VAWA Notices in Eviction Cases: Conflicting Court Interpretations and Best Practices for Owners & Managers
Recent court decisions reveal conflicting interpretations of the Violence Against Women Act (VAWA) related to eviction and termination notices. Although the statute itself is clear, not all courts have consistently applied it, which creates a risk for owners and managers of covered properties.
The California Decision: Clear Language, Clear Direction
In DHI Cherry Glen Associates, LP v. Gutierrez (2019), a California Court of Appeals held that VAWA requires notices of termination to be served whenever a tenancy is terminated, regardless of whether the termination is related to domestic violence. The court emphasized:
“The plain and commonsense meaning of the statutory language contained in VAWA requires VAWA notices to be served with any notice of termination.”
The court further stated:
“There is no language in the statute that would support a meaning that the VAWA notices of termination are premised on domestic violence.”

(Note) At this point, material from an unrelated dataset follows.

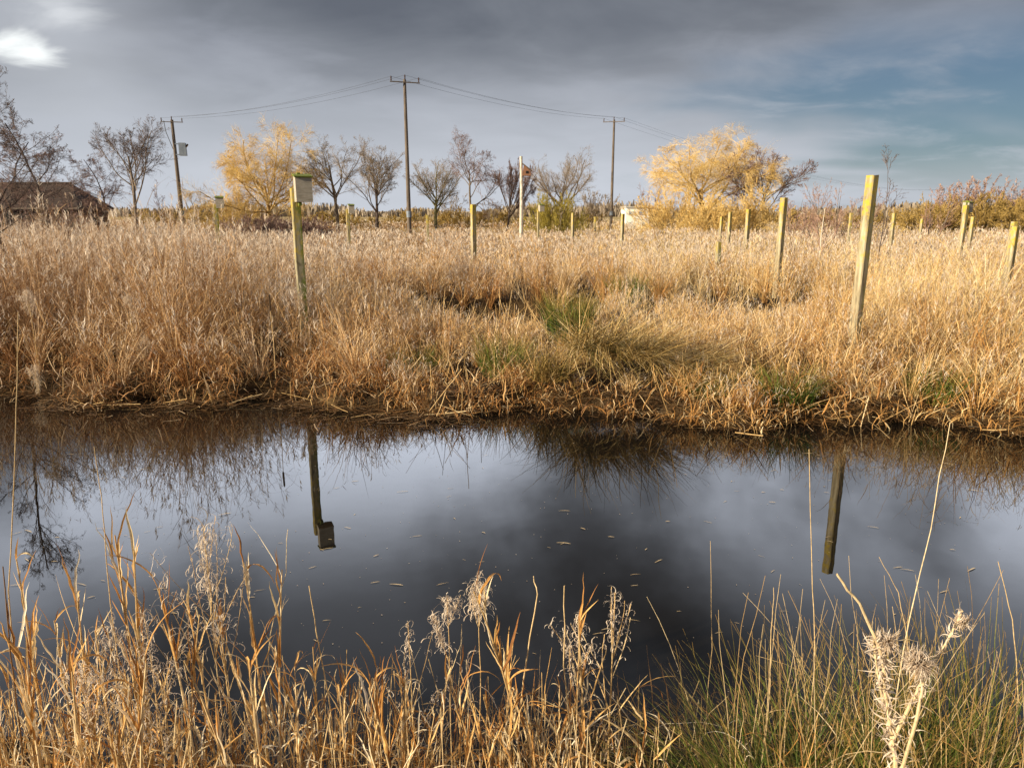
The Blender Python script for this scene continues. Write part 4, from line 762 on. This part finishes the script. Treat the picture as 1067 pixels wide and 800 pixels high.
# ------------------------------------------------------------------ sky, sun, camera
SUN_AZ_VEC=Vector((-.86,-.51)); EL=R(20)
sd=Vector((SUN_AZ_VEC.x*math.cos(EL),SUN_AZ_VEC.y*math.cos(EL),math.sin(EL)))
sl=bpy.data.lights.new('sun','SUN'); sl.energy=5; sl.angle=R(.8); sl.color=(1,.86,.63); so=bpy.data.objects.new('sun',sl); COL.objects.link(so); so.rotation_euler=sd.to_track_quat('Z','Y').to_euler()
w=bpy.data.worlds.new('World'); SC.world=w; w.use_nodes=True; nt=w.node_tree; N=nt.nodes; Lk=nt.links.new; N.clear()
def mth(op,a,b=None,c=None,clamp=False):
    n=N.new('ShaderNodeMath'); n.operation=op; n.use_clamp=clamp
    for i,v in enumerate((a,b,c)):
        if v is None: continue
        if isinstance(v,(int,float)): n.inputs[i].default_value=v
        else: Lk(v,n.inputs[i])
    return n.outputs[0]
def sstep(x,a,b):
    n=N.new('ShaderNodeMapRange'); n.interpolation_type='SMOOTHSTEP'; n.inputs[1].default_value=a; n.inputs[2].default_value=b; Lk(x,n.inputs[0]); return n.outputs[0]
def mixc(f,a,b,mode='MIX'):
    n=N.new('ShaderNodeMix'); n.data_type='RGBA'; n.blend_type=mode
    for i,v in((0,f),(6,a),(7,b)):
        if isinstance(v,(int,float)): n.inputs[i].default_value=v
        elif isinstance(v,tuple): n.inputs[i].default_value=(*v,1)
        else: Lk(v,n.inputs[i])
    return n.outputs[2]
sky=N.new('ShaderNodeTexSky'); sky.sky_type='NISHITA'; sky.sun_disc=False; sky.sun_elevation=EL; sky.sun_rotation=math.atan2(SUN_AZ_VEC.x,SUN_AZ_VEC.y)
tc=N.new('ShaderNodeTexCoord'); sp_=N.new('ShaderNodeSeparateXYZ'); Lk(tc.outputs['Generated'],sp_.inputs[0]); X,Y,Z=sp_.outputs
zz=mth('MAXIMUM',Z,0); den=mth('ADD',zz,.17)
cb=N.new('ShaderNodeCombineXYZ'); Lk(mth('DIVIDE',X,den),cb.inputs[0]); Lk(mth('DIVIDE',Y,den),cb.inputs[1])
def cnoise(scale,detail,rough,off,stretch=(1,1,1),dist=0):
    mp=N.new('ShaderNodeMapping'); mp.inputs['Location'].default_value=off; mp.inputs['Scale'].default_value=stretch; mp.inputs['Rotation'].default_value=(0,0,R(12)); Lk(cb.outputs[0],mp.inputs[0])
    n=N.new('ShaderNodeTexNoise'); n.inputs['Scale'].default_value=scale; n.inputs['Detail'].default_value=detail; n.inputs['Roughness'].default_value=rough; n.inputs['Distortion'].default_value=dist; Lk(mp.outputs[0],n.inputs['Vector']); return n.outputs[0]
n1=cnoise(.95,4,.45,(3.1,1.7,0),(.9,1,1),.3); n2=cnoise(2.4,6,.55,(7,2,0),(.9,1,1),.4)
cl=mth('ADD',mth('MULTIPLY',n1,.68),mth('MULTIPLY',n2,.32))
cr=ramp(nt,[(.34,(.090,.101,.124)),(.47,(.134,.147,.172)),(.57,(.19,.205,.238)),(.70,(.25,.268,.305))]); Lk(cl,cr.inputs[0]); cloud=cr.outputs[0]
# paler towards the horizon, brighter overhead where it mirrors in the pond
hz=sstep(Z,.23,.02); cloud=mixc(mth('MULTIPLY',hz,.85),cloud,(.44,.465,.51))
cb2=N.new('ShaderNodeCombineXYZ'); Lk(X,cb2.inputs[0]); Lk(Z,cb2.inputs[1]); Lk(mth('MULTIPLY',Y,.5),cb2.inputs[2])
n3=N.new('ShaderNodeTexNoise'); n3.inputs['Scale'].default_value=2.7; n3.inputs['Detail'].default_value=5; n3.inputs['Roughness'].default_value=.5
mp3=N.new('ShaderNodeMapping'); mp3.inputs['Location'].default_value=(2.3,.6,1.1); Lk(cb2.outputs[0],mp3.inputs[0]); Lk(mp3.outputs[0],n3.inputs['Vector'])
hi=mth('ADD',mth('MULTIPLY',sstep(n3.outputs[0],.35,.62),1.95),.42)       # big soft bright breaks higher up
hi=mth('MULTIPLY',hi,mth('SUBTRACT',1.0,mth('MULTIPLY',sstep(Z,.34,.52),.76)))
hic=N.new('ShaderNodeCombineColor'); Lk(mth('MULTIPLY',hi,.80),hic.inputs[0]); Lk(mth('MULTIPLY',hi,.865),hic.inputs[1]); Lk(hi,hic.inputs[2])
cloud=mixc(mth('MULTIPLY',sstep(Z,.258,.31),sstep(Y,-.05,.35)),cloud,hic.outputs[0])
cloud=mixc(sstep(Z,.50,.70),cloud,(.17,.18,.21))          # unseen upper sky darkened, added to weaken the ambient light
# blue gap low at the right
az=mth('DIVIDE',X,mth('MAXIMUM',Y,.05))
gap=mth('MULTIPLY',sstep(mth('ADD',az,mth('MULTIPLY',mth('SUBTRACT',n1,.5),1.2)),.22,.62),sstep(Z,.245,.15))
gap=mth('MULTIPLY',gap,mth('ADD',.35,mth('MULTIPLY',sstep(n2,.80,.46),.65))); gap=mth('MULTIPLY',gap,mth('ADD',.35,mth('MULTIPLY',sstep(Z,.0,.09),.65)))
blue=mixc(1.0,sky.outputs[0],(.017,.026,.034),'MULTIPLY')
col=mixc(mth('MULTIPLY',gap,.78,clamp=True),cloud,blue)
# bright break in the cloud where the sun nearly shows, top left
def spot(px,py,a,b,ax):
    d=(P(px,py,1)-Vector((0,0,HC))).normalized(); dx=mth('SUBTRACT',X,d.x); dz=mth('MULTIPLY',mth('SUBTRACT',Z,d.z),ax); rr=mth('SQRT',mth('ADD',mth('MULTIPLY',dx,dx),mth('MULTIPLY',dz,dz)))
    rr=mth('ADD',rr,mth('MULTIPLY',mth('SUBTRACT',n2,.5),.12)); front=sstep(Y,0,.1); return mth('MULTIPLY',sstep(rr,b,a),front)
col=mixc(spot(34,53,.006,.044,2.0),col,(.72,.75,.74)); col=mixc(mth('MULTIPLY',spot(66,12,.0,.05,1.5),.6),col,(.62,.64,.66)); col=mixc(mth('MULTIPLY',spot(45,40,.0,.16,1.2),.25),col,(.6,.62,.65))
bg=N.new('ShaderNodeBackground'); bg.inputs['Strength'].default_value=.87; Lk(col,bg.inputs[0]); wo=N.new('ShaderNodeOutputWorld'); Lk(bg.outputs[0],wo.inputs[0])
cam=bpy.data.cameras.new('camera'); co=bpy.data.objects.new('camera',cam); COL.objects.link(co); SC.camera=co
co.location=(0,0,HC); co.rotation_euler=(math.pi/2-PITCH,0,0); cam.sensor_width=36; cam.lens=F/1067*36; cam.clip_end=6000; cam.clip_start=.05
SC.cycles.max_bounces=5; SC.cycles.diffuse_bounces=2; SC.cycles.glossy_bounces=3; SC.cycles.transmission_bounces=3
SC.view_settings.view_transform='Standard'; SC.view_settings.look='None'; SC.view_settings.exposure=.76; SC.view_settings.gamma=1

This reasoning aligns with both the text of the law and HUD’s long-standing interpretation that tenants are entitled to VAWA protections and information whenever their tenancy is at risk.
The North Carolina Case: An Outlier
In contrast, a recent North Carolina court decision (Oxford Housing Authority v. Church, 2025) reached the opposite conclusion, holding that VAWA notices are only required if the termination is due to domestic violence. This interpretation narrows the scope of VAWA protections and overlooks the statute’s clear language. As a result, the NC court adopted an interpretation that conflicts with federal requirements and could undermine the protections Congress aimed to provide.
Why This Matters
The split between these decisions creates uncertainty, but the stakes are too high for owners and managers to gamble on narrow readings of VAWA. Noncompliance with VAWA notice requirements can lead to:
- Court challenges and delays in eviction proceedings
- HUD or other federal agency findings of noncompliance
- Potential fair housing claims and reputational risk
Best Practice Recommendation
Considering the clear statutory language, the well-reasoned interpretation by the California decision, and HUD’s guidance, owners and managers of VAWA-covered housing must always provide the required VAWA notice along with any notice of termination of tenancy.
This approach:
- Ensures compliance with federal law
- Protects owners from adverse rulings in jurisdictions that follow the plain-language interpretation
- Provides residents with full access to the protections Congress intended under VAWA
Conclusion
While the North Carolina case may provide temporary protection for landlords who want to avoid serving VAWA notices, it is an exception and does not align with the statute or strong case law. The best, safest, and most practical approach is simple: include the VAWA notice with every notice of tenancy termination.